- WRITTEN PROBLEM -
Transcribe the material from its first line onward, ending with the line that contains "TH = math.radians(8.5);" and adding nothing beyond it.

- GIVEN RECORDS -
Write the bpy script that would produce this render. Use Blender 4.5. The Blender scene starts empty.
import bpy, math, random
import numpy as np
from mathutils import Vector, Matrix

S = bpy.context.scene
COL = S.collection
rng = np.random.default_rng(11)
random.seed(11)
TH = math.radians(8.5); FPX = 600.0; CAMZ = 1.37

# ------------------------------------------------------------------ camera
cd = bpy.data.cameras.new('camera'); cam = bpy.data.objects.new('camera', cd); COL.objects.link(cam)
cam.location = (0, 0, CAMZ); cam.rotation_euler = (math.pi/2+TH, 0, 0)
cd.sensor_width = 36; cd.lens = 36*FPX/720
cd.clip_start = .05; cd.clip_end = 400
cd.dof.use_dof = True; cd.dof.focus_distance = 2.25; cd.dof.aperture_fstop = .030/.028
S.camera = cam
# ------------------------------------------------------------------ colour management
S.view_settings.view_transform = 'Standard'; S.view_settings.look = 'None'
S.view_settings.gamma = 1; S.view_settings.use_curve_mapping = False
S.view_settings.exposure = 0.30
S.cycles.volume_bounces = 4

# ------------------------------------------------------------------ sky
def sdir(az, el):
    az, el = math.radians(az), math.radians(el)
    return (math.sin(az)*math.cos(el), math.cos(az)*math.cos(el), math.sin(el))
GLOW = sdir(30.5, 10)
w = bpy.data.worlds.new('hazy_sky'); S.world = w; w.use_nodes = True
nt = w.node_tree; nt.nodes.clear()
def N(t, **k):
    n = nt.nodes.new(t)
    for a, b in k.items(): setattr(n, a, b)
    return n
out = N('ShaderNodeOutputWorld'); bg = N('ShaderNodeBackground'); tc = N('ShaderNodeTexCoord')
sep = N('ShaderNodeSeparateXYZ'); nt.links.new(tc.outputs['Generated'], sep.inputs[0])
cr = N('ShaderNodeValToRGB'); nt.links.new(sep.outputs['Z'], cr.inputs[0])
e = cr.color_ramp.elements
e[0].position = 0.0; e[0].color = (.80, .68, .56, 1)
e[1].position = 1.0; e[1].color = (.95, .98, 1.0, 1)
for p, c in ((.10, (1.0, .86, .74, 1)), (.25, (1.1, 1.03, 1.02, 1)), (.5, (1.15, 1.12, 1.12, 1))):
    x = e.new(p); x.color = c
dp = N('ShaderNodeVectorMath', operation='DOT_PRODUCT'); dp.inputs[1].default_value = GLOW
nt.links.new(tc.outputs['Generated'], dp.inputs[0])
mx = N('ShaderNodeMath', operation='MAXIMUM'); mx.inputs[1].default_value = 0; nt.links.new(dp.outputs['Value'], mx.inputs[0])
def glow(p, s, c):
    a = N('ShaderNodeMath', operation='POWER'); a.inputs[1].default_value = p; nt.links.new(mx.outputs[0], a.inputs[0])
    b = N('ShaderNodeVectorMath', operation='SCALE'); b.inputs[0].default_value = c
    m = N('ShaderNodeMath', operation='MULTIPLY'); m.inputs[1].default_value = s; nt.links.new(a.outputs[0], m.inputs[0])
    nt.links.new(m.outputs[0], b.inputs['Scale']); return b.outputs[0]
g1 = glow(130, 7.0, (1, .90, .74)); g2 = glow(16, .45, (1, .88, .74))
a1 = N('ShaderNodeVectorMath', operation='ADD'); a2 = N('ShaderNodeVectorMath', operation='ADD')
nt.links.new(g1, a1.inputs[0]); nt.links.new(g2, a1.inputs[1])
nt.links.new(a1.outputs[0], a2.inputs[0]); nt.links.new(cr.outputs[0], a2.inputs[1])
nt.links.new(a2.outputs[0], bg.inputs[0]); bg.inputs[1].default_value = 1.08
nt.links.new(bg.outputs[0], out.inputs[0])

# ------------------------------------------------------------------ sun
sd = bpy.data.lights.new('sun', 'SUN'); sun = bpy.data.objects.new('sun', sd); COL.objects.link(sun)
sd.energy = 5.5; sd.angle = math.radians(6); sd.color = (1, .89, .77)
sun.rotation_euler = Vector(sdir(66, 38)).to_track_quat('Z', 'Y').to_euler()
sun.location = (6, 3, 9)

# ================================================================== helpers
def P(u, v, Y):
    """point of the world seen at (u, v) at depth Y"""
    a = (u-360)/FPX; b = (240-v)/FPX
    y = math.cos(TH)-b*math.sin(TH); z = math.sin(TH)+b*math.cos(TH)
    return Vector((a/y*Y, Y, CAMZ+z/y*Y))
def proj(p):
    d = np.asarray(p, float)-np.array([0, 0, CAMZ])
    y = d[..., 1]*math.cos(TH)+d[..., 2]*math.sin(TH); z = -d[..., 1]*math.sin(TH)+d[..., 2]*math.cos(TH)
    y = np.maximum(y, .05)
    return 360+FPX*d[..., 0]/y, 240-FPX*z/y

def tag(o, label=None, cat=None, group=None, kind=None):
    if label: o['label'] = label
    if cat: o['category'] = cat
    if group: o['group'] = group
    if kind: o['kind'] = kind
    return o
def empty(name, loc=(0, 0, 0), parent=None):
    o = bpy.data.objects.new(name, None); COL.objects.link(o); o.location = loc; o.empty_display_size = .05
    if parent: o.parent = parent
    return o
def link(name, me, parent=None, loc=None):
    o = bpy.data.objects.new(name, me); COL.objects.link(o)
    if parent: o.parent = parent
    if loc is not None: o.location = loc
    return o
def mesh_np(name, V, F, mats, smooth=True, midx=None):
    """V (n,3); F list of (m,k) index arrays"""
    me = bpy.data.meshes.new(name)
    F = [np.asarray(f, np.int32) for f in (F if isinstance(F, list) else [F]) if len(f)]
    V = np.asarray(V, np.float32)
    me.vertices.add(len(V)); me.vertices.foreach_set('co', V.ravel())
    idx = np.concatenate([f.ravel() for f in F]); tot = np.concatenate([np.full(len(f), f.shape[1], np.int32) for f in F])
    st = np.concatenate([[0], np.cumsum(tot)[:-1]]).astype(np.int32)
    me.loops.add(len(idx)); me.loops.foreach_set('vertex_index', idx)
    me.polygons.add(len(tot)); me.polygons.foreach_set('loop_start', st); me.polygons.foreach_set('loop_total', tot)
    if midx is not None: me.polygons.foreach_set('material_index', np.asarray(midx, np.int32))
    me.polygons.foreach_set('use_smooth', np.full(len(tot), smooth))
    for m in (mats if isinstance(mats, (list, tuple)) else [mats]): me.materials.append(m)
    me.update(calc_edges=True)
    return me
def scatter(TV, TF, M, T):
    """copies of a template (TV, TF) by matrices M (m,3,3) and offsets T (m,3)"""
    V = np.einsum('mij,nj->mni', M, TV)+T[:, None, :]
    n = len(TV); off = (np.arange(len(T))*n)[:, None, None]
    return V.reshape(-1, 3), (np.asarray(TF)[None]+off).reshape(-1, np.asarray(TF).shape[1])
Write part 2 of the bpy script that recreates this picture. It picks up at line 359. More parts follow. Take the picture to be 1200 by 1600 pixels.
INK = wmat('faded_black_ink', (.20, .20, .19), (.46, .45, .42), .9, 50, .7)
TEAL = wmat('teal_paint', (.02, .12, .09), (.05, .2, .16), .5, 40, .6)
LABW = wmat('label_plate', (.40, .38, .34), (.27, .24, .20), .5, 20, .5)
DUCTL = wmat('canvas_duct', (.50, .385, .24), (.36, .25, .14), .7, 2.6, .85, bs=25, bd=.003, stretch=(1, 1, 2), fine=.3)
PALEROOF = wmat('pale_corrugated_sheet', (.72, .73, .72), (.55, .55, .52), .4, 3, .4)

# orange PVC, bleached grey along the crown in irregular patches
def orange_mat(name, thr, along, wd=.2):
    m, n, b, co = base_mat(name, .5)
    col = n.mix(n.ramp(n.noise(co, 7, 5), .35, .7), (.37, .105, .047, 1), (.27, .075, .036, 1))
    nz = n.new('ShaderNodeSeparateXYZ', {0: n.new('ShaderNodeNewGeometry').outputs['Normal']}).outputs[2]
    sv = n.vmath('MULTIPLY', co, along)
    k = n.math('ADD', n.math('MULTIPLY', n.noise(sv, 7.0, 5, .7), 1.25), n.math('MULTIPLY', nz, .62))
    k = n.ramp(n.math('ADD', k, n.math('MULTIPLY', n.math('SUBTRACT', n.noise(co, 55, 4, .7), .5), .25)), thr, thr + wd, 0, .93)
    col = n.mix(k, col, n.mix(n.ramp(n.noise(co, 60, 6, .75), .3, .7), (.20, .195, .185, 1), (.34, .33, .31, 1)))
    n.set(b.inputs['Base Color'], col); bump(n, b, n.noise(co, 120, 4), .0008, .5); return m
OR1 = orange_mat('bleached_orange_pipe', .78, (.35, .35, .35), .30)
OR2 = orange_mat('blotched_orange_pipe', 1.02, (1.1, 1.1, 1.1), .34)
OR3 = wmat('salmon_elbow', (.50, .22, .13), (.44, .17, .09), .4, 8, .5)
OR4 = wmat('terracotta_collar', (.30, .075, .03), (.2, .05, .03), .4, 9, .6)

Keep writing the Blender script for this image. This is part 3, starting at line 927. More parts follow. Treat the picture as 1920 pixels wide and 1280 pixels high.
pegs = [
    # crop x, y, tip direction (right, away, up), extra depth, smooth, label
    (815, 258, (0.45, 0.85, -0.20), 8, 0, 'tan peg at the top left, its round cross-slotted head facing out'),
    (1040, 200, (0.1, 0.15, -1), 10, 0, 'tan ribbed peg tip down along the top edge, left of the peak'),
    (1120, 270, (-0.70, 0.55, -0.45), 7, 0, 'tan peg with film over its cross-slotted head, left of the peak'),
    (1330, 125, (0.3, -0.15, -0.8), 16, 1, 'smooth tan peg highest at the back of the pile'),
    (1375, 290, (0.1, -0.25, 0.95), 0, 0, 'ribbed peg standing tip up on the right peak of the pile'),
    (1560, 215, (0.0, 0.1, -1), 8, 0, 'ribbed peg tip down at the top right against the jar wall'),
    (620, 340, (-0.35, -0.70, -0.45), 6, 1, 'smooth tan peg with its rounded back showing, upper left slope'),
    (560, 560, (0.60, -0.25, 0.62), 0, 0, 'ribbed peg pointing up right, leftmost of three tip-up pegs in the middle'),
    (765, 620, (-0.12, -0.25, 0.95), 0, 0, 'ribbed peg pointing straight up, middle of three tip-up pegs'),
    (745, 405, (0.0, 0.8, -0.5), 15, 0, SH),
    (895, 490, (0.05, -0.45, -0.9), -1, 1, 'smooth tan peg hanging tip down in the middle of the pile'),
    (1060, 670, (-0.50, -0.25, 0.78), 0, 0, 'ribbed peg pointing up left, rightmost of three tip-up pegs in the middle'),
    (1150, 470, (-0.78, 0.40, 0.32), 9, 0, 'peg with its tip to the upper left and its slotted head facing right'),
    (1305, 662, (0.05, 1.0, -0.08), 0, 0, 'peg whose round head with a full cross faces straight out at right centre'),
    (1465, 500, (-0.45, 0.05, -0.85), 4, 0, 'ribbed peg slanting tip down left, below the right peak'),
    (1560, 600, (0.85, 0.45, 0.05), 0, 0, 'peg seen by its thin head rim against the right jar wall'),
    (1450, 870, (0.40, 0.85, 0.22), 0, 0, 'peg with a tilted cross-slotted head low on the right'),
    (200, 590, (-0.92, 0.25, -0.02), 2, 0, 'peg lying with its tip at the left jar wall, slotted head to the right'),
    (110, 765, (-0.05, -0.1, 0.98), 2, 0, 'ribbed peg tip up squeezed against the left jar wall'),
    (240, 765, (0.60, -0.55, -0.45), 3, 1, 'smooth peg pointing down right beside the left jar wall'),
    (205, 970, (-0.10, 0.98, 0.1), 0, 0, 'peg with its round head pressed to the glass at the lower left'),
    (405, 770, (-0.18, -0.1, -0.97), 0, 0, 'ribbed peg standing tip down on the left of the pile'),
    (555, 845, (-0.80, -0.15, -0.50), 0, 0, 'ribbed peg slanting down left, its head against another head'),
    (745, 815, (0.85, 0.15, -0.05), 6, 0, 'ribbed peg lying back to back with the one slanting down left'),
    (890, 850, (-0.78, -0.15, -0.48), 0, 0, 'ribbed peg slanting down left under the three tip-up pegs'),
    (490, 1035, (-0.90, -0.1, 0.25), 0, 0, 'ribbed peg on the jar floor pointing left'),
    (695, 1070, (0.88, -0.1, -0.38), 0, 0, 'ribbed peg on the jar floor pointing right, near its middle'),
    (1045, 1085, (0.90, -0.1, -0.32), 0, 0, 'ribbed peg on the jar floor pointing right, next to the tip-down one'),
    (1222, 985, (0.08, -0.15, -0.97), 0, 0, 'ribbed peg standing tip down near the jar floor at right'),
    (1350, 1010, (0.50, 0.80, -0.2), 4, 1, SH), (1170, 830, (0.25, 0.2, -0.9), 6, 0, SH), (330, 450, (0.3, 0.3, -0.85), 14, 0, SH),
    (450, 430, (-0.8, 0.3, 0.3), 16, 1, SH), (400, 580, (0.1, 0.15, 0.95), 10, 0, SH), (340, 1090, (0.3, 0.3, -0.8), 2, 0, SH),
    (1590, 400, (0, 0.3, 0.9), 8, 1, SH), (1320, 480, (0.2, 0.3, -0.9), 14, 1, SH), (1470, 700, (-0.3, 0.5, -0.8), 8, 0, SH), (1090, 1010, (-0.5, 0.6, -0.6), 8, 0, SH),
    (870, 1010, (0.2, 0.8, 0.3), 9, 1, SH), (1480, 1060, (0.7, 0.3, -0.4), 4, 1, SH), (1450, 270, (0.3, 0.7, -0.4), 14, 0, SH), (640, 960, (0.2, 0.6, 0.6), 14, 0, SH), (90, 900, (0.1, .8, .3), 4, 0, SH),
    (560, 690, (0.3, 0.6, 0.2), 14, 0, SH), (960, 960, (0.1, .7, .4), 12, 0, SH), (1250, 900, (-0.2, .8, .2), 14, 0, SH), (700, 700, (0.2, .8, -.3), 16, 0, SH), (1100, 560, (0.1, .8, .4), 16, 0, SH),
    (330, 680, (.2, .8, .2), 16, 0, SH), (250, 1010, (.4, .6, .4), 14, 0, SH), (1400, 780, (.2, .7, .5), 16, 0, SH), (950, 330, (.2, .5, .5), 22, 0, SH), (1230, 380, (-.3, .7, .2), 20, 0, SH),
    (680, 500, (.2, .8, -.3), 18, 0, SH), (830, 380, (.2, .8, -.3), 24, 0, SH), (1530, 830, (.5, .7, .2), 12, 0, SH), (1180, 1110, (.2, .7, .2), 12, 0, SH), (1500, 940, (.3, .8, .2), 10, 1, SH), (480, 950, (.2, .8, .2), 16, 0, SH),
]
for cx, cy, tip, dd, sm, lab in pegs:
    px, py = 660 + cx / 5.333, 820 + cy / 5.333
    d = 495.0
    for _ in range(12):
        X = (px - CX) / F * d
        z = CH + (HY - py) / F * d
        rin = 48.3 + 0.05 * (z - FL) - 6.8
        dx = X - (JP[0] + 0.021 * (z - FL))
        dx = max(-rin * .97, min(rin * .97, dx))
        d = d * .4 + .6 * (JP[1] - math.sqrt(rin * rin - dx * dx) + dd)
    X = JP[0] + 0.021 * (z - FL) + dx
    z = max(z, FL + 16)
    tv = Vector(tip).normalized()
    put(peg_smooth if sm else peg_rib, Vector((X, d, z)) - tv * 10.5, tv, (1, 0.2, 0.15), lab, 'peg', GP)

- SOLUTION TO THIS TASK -
Write the bpy script that would produce this render. Use Blender 4.5. The Blender scene starts empty.
import bpy, math, random
import numpy as np
from mathutils import Vector, Matrix

S = bpy.context.scene
COL = S.collection
rng = np.random.default_rng(11)
random.seed(11)
TH = math.radians(8.5); FPX = 600.0; CAMZ = 1.37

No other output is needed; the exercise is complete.